Founder of BadJocks.com Discusses Hazing

Paul Steinbach Headshot

Founder of the tongue-in-cheek web site, badjocks.com, speaks seriously about hazing.

Oneonone308 Bob Reno was listening to sports talk radio one day in February 2000 when he learned that Tonya Harding had thrown a hubcap at her boyfriend, Marty McSorley was arrested for an on-ice slashing incident and Darryl Strawberry was in police custody - again. Reno promptly registered the domain name badjocks.com, and an online scandal sheet heavy on tongue-in-cheek humor was launched. Thousands of daily visitors now converge on the site "where 'Cops' meets 'SportsCenter,' " including members of mainstream sports and news media. It was a BadJocks scoop in May 2006 - photos posted of a Northwestern University women's soccer initiation involving alcohol consumption, bondage and simulated sex acts - that attracted a half-million hits a day and made Reno a sought-after spokesperson on the topic of sports-related hazing. It's a topic that he addresses with uncharacteristic seriousness, as Paul Steinbach discovered.

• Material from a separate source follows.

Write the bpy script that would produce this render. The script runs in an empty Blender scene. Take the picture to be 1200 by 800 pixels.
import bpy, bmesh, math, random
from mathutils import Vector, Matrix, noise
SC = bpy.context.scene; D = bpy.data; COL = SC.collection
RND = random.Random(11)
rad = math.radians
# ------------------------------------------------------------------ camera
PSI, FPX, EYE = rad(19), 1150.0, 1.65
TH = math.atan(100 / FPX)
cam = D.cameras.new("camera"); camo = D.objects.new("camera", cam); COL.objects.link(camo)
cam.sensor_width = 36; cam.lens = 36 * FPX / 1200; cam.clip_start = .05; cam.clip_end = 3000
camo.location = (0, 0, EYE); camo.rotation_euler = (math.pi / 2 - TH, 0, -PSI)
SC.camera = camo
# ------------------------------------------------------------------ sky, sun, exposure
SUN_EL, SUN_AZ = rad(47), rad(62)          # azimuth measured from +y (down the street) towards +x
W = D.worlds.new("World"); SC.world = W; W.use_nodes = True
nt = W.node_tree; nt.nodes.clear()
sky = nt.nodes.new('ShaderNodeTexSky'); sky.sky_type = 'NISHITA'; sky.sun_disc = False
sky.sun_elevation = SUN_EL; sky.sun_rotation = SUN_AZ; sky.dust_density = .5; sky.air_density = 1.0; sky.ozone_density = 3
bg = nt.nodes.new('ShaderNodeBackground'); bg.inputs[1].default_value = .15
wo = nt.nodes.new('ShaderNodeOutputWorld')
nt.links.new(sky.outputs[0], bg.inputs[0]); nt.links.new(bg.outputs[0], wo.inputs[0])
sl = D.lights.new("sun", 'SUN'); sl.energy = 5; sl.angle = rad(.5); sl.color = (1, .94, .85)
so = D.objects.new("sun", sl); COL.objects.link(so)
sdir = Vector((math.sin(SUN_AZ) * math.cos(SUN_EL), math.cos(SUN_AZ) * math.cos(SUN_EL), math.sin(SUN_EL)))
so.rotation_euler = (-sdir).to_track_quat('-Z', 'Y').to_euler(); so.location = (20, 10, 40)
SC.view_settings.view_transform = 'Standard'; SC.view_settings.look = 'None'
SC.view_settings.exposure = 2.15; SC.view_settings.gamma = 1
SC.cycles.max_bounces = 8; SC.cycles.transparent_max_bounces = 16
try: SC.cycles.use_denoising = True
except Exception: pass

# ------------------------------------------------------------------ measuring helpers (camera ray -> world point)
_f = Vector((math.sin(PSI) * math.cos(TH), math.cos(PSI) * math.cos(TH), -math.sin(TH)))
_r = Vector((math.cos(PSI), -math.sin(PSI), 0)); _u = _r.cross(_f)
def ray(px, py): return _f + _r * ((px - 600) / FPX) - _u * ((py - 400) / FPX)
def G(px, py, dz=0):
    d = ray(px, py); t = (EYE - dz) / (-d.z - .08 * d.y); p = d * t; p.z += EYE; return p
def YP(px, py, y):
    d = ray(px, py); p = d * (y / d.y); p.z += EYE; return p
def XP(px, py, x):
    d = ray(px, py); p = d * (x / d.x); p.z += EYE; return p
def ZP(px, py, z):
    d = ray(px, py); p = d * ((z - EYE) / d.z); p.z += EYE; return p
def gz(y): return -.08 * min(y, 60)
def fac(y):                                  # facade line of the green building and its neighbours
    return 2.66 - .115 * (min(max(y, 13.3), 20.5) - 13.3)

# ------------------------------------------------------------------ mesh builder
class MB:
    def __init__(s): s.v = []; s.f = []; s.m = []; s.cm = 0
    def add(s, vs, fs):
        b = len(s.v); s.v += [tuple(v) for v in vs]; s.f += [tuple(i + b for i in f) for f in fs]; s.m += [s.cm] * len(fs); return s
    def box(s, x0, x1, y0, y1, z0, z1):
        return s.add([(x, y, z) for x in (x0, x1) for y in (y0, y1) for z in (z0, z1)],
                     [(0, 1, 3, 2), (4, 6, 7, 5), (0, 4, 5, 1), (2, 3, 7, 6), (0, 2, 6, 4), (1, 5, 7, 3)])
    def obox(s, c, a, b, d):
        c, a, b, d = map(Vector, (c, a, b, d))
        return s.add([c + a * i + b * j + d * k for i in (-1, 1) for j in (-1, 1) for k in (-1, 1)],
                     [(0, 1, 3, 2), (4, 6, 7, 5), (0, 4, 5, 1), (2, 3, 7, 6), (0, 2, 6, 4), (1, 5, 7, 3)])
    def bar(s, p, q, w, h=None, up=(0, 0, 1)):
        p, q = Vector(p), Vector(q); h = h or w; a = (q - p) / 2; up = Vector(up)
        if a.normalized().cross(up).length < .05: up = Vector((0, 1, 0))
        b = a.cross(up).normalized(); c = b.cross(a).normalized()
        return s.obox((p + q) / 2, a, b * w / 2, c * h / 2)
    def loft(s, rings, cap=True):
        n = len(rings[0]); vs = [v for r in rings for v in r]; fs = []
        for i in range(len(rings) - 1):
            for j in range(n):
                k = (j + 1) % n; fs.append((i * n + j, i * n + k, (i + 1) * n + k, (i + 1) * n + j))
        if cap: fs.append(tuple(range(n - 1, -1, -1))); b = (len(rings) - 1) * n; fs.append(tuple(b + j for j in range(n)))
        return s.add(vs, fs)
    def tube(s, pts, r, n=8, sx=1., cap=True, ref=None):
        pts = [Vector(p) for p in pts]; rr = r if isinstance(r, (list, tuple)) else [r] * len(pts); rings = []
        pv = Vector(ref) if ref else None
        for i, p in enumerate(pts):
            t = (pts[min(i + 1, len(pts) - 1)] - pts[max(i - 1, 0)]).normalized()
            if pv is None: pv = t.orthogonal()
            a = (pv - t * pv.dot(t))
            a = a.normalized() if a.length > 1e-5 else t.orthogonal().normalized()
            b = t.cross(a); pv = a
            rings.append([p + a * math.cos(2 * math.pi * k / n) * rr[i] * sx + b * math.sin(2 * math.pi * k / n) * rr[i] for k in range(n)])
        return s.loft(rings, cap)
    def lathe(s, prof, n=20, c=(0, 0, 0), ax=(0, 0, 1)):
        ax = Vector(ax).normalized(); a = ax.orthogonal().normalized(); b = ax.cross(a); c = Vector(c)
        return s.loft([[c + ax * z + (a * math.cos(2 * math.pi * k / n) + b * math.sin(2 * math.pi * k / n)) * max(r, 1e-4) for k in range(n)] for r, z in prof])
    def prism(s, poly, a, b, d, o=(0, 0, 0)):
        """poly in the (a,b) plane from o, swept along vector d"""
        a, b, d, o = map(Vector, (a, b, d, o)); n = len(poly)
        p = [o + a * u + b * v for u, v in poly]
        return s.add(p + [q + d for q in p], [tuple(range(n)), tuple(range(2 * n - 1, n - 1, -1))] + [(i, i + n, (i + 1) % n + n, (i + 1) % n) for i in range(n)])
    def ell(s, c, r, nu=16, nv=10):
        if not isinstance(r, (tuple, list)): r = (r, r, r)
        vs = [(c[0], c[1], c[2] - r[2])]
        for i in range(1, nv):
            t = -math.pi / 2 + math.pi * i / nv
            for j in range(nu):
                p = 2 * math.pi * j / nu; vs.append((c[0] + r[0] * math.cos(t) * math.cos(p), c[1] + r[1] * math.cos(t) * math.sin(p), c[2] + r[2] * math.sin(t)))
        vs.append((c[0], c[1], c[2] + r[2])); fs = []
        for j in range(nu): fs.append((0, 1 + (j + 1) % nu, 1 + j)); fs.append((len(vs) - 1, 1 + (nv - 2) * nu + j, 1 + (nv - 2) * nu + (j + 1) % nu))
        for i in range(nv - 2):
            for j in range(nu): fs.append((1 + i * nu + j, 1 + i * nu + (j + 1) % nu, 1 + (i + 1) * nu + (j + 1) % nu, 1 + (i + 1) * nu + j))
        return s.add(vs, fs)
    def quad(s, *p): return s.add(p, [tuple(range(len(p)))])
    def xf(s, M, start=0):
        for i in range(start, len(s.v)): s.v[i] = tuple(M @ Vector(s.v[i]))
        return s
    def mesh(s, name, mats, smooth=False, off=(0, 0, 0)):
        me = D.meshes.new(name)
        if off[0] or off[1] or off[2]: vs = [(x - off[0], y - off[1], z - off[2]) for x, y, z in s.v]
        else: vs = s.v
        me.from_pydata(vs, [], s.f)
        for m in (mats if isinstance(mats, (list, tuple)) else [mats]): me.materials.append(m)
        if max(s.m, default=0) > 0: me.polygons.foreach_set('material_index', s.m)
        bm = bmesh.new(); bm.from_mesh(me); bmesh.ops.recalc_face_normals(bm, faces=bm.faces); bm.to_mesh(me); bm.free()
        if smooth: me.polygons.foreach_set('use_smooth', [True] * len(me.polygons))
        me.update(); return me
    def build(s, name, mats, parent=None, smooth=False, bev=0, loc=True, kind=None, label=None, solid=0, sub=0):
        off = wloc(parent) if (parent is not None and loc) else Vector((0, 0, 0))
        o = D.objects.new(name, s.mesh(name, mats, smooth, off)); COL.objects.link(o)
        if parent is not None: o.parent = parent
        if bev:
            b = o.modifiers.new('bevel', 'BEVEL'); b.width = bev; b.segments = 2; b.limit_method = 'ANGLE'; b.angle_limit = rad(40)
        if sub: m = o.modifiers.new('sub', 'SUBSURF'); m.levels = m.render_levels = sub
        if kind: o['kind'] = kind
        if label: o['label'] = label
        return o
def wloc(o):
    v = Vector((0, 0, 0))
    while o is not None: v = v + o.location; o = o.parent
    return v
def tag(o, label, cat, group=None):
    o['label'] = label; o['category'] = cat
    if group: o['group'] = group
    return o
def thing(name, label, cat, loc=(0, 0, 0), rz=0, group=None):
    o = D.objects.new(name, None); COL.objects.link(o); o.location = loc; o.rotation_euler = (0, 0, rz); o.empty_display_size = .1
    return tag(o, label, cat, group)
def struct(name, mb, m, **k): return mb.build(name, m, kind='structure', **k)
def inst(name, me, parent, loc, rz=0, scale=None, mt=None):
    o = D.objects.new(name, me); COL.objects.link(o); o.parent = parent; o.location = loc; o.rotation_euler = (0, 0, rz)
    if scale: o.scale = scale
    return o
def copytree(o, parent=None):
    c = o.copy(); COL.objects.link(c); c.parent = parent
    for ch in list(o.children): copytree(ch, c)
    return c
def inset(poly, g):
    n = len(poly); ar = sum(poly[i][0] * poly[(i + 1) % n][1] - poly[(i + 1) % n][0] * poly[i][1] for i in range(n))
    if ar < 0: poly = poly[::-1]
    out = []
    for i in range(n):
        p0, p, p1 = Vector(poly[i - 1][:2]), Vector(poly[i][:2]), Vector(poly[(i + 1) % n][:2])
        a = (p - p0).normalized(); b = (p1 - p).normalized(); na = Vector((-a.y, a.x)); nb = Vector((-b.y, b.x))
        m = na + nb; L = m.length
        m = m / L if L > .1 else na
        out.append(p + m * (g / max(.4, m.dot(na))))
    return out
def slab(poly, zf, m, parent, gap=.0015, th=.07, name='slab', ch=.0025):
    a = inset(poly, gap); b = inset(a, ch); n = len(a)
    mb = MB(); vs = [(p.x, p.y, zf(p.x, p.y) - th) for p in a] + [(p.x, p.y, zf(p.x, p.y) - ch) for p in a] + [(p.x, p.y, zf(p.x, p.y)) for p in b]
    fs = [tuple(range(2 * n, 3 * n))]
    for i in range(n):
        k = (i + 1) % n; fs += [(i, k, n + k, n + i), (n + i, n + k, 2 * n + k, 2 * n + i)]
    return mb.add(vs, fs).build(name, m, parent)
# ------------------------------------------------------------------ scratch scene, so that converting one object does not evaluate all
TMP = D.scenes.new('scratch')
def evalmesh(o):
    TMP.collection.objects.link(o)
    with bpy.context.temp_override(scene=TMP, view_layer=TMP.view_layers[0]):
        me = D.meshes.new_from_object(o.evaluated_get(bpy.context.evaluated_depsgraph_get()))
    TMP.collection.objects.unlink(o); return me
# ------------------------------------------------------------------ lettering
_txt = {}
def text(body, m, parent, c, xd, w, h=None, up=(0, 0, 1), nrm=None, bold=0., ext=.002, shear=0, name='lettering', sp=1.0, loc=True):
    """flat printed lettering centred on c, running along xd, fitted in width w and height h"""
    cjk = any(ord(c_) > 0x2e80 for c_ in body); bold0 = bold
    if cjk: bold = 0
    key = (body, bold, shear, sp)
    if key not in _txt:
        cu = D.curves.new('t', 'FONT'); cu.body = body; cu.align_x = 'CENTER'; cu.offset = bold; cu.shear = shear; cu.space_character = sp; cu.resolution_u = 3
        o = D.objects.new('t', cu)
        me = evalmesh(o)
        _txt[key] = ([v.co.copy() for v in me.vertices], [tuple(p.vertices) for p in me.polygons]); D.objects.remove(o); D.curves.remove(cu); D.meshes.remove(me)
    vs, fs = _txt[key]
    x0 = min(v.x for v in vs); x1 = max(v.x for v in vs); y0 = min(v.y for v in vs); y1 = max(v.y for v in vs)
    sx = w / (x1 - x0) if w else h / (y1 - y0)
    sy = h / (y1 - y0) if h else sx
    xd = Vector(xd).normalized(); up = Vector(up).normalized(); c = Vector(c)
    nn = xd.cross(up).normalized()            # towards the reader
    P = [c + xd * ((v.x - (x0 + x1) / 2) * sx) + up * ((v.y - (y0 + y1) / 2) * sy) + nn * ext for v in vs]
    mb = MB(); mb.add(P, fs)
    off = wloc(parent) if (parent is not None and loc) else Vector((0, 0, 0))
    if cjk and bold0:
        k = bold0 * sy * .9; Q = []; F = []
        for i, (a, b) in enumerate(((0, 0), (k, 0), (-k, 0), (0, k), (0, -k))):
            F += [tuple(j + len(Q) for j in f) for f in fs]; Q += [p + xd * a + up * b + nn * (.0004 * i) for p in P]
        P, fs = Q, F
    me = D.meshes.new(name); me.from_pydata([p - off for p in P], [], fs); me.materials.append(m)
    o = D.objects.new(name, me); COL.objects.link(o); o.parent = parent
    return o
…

Q: At its January convention, the NCAA held a four-hour seminar on hazing and announced it will produce a hazing handbook later this year. Should the association be doing more? A: I think the NCAA has to decide that this is an athlete issue that's as important as anything else. They have regulations on virtually every other aspect of college athletes' lives, from the time they're recruited to the time they've played their last game - except for hazing. The reason to have rules governing all schools is to create a level playing field, and if the NCAA would come out with some hazing definitions and regulations, it would help.

Q: What is a university's typical response to reports of hazing? A: In a lot of cases, the universities will say, "Well, this wasn't a team event. This was a private party." I have a whole file folder of excuses. Universities just never use the dreaded h-word, I think, because they're afraid of getting sued.

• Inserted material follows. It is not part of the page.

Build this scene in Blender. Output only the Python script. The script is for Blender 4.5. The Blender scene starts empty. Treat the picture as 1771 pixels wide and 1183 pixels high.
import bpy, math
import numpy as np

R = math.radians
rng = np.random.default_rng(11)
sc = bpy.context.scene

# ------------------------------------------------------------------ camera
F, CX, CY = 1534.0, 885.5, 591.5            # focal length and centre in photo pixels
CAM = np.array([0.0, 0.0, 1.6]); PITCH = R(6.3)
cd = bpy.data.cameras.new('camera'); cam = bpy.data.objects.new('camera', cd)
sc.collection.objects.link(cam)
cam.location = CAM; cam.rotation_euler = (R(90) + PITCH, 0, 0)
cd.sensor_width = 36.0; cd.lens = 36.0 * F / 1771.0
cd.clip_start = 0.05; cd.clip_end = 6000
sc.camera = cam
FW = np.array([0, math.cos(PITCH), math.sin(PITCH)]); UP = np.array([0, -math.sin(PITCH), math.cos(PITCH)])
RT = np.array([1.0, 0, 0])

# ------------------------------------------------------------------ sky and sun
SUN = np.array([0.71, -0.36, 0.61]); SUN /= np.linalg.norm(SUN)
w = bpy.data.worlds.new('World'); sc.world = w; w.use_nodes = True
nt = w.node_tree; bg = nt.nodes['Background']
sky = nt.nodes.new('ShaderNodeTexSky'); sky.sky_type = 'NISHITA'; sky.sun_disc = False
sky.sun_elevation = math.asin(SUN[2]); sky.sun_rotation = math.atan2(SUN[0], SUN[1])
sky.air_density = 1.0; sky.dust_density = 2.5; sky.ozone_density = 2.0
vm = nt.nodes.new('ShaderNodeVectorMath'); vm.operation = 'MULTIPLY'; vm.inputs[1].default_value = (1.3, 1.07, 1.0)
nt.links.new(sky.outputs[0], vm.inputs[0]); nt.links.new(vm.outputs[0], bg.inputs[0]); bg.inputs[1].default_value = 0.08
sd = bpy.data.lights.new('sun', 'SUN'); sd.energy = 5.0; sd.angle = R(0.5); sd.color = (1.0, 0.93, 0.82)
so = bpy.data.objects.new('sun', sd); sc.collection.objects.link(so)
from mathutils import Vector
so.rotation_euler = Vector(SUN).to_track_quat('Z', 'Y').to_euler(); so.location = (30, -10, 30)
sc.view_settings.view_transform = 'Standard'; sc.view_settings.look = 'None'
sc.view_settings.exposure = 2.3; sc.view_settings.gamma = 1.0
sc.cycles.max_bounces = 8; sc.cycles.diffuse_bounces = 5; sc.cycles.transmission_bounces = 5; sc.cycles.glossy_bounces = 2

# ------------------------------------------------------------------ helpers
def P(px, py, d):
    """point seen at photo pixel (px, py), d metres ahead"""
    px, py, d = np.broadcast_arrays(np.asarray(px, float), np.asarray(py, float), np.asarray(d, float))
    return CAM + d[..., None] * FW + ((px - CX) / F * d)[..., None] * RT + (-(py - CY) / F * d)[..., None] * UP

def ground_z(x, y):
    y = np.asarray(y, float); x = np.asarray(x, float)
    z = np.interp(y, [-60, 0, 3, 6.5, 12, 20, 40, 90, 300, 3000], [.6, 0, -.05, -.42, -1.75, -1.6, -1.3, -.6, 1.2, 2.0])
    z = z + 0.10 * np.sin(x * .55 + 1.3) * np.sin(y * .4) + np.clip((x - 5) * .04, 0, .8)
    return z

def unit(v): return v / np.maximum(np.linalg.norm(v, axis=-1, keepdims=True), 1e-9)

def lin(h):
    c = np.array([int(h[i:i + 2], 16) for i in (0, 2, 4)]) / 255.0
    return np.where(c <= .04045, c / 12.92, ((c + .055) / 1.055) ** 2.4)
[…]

Q: Are the anti-hazing policies in place at most schools deficient? A: A big problem, if you look at the policies, is that they don't offer direction as to how to investigate these things, and they don't offer guidelines as to what kind of punishment should be handed out. The hazing experts who I've talked to believe there needs to be a kind of death penalty - cancellation of the season. There have to be some very strong consequences.

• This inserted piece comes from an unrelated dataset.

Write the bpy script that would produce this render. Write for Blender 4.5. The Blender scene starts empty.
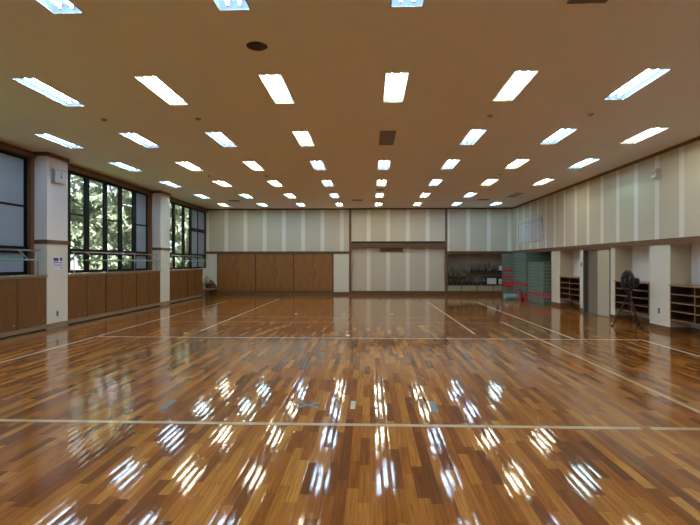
import bpy, bmesh, math, random
from mathutils import Vector, Matrix
random.seed(7)
PI = math.pi
S = bpy.context.scene
C = S.collection

# ------------------------------------------------------------------ nodes / materials
def newmat(name):
    m = bpy.data.materials.new(name); m.use_nodes = True
    nt = m.node_tree
    return m, nt, nt.nodes['Principled BSDF']

class N:
    """tiny node-graph helper"""
    def __init__(s, nt): s.nt = nt
    def node(s, t, **k):
        n = s.nt.nodes.new(t)
        for a, b in k.items(): setattr(n, a, b)
        return n
    def link(s, a, b): s.nt.links.new(a, b)
    def put(s, sock, v):
        if hasattr(v, 'is_output') or isinstance(v, bpy.types.NodeSocket): s.nt.links.new(v, sock)
        else: sock.default_value = v
    def m(s, op, a, b=0.0, c=0.0):
        n = s.node('ShaderNodeMath', operation=op)
        s.put(n.inputs[0], a); s.put(n.inputs[1], b); s.put(n.inputs[2], c)
        return n.outputs[0]
    def mix(s, f, a, b):
        n = s.node('ShaderNodeMix', data_type='RGBA')
        s.put(n.inputs[0], f)
        s.put(n.inputs[6], (*a, 1) if isinstance(a, tuple) else a)
        s.put(n.inputs[7], (*b, 1) if isinstance(b, tuple) else b)
        return n.outputs[2]
    def pos(s):
        g = s.node('ShaderNodeNewGeometry'); x = s.node('ShaderNodeSeparateXYZ')
        s.link(g.outputs['Position'], x.inputs[0]); return g, x.outputs
    def xyz(s, a, b, c):
        n = s.node('ShaderNodeCombineXYZ')
        s.put(n.inputs[0], a); s.put(n.inputs[1], b); s.put(n.inputs[2], c); return n.outputs[0]
    def noise(s, vec, scale, detail=2.0):
        n = s.node('ShaderNodeTexNoise'); n.inputs['Scale'].default_value = scale
        n.inputs['Detail'].default_value = detail
        s.link(vec, n.inputs['Vector']); return n.outputs['Fac']
    def white(s, vec):
        n = s.node('ShaderNodeTexWhiteNoise', noise_dimensions='3D'); s.link(vec, n.inputs['Vector']); return n

def plain(name, col, rough=0.6, metal=0.0, var=0.06, scale=6.0, coat=0.0, bump=0.0, bscale=60):
    m, nt, b = newmat(name); n = N(nt)
    tc = n.node('ShaderNodeTexCoord')
    f = n.noise(tc.outputs['Object'], scale, 3)
    lo = tuple(c*(1-var) for c in col); hi = tuple(min(1, c*(1+var)) for c in col)
    n.link(n.mix(f, lo, hi), b.inputs['Base Color'])
    b.inputs['Roughness'].default_value = rough; b.inputs['Metallic'].default_value = metal
    b.inputs['Coat Weight'].default_value = coat
    if bump:
        bp = n.node('ShaderNodeBump'); bp.inputs['Strength'].default_value = bump
        bp.inputs['Distance'].default_value = 0.003
        n.link(n.noise(tc.outputs['Object'], bscale, 2), bp.inputs['Height'])
        n.link(bp.outputs[0], b.inputs['Normal'])
    return m

def wood(name, col, dark, axis='Z', rough=0.4, scale=3.0, coat=0.0, streak=14):
    m, nt, b = newmat(name); n = N(nt)
    tc = n.node('ShaderNodeTexCoord'); mp = n.node('ShaderNodeMapping')
    n.link(tc.outputs['Object'], mp.inputs['Vector'])
    sc = {'X': (1, streak, streak), 'Y': (streak, 1, streak), 'Z': (streak, streak, 1)}[axis]
    mp.inputs['Scale'].default_value = sc
    f = n.noise(mp.outputs[0], scale, 4)
    r = n.node('ShaderNodeMapRange'); r.inputs[1].default_value = .3; r.inputs[2].default_value = .7
    n.link(f, r.inputs[0])
    n.link(n.mix(r.outputs[0], dark, col), b.inputs['Base Color'])
    b.inputs['Roughness'].default_value = rough
    b.inputs['Coat Weight'].default_value = coat
    b.inputs['Coat Roughness'].default_value = .15
    return m

def stripe_wall(name, axis, off, period=0.9, w=0.18, a=(.585,.56,.48), c=(.75,.755,.73)):
    m, nt, b = newmat(name); n = N(nt)
    g, p = n.pos()
    co = p[0] if axis == 'X' else p[1]
    fr = n.m('FRACT', n.m('DIVIDE', n.m('SUBTRACT', co, off - w/2), period))
    # soft-edged batten strip
    d = n.m('ABSOLUTE', n.m('SUBTRACT', fr, w/period/2))
    r = n.node('ShaderNodeMapRange'); n.link(d, r.inputs[0])
    r.inputs[1].default_value = w/period/2 - .012; r.inputs[2].default_value = w/period/2 + .012
    r.inputs[3].default_value = 1; r.inputs[4].default_value = 0
    # woven cloth look on the field
    v = n.xyz(n.m('MULTIPLY', p[0], 25 if axis == 'X' else 1), n.m('MULTIPLY', p[1], 25 if axis == 'Y' else 1), n.m('MULTIPLY', p[2], .7))
    f1 = n.noise(v, 1.4, 3)
    f2 = n.noise(g.outputs['Position'], 1.1, 2)
    cl = n.mix(f1, tuple(x*.93 for x in a), tuple(x*1.07 for x in a))
    cl2 = n.mix(n.m('MULTIPLY', f2, .35), cl, tuple(x*.86 for x in a))
    n.link(n.mix(r.outputs[0], cl2, c), b.inputs['Base Color'])
    b.inputs['Roughness'].default_value = .75
    return m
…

Q: Is hazing on the rise, or has the Internet just made it more visible? A: I would agree that it is more visible, and I think the intensity of hazing has been ratcheted up, in part, because of the Internet. By posting these pictures publicly, kids upped the ante. Others were learning from them. I would also say that since the Northwestern pictures were published, it has become much harder to find pictures like them online.

Q: Do you ever feel like you are playing a role in hazing's proliferation? A: About all I can do is get people talking about it, and there has been a lot of discussion. Hazing experts have encouraged me, saying, "Look, if one parent or one high school principal or one university president sees these pictures and it changes their perspective on what is going on with hazing today, it will have a big impact." I believe that it has.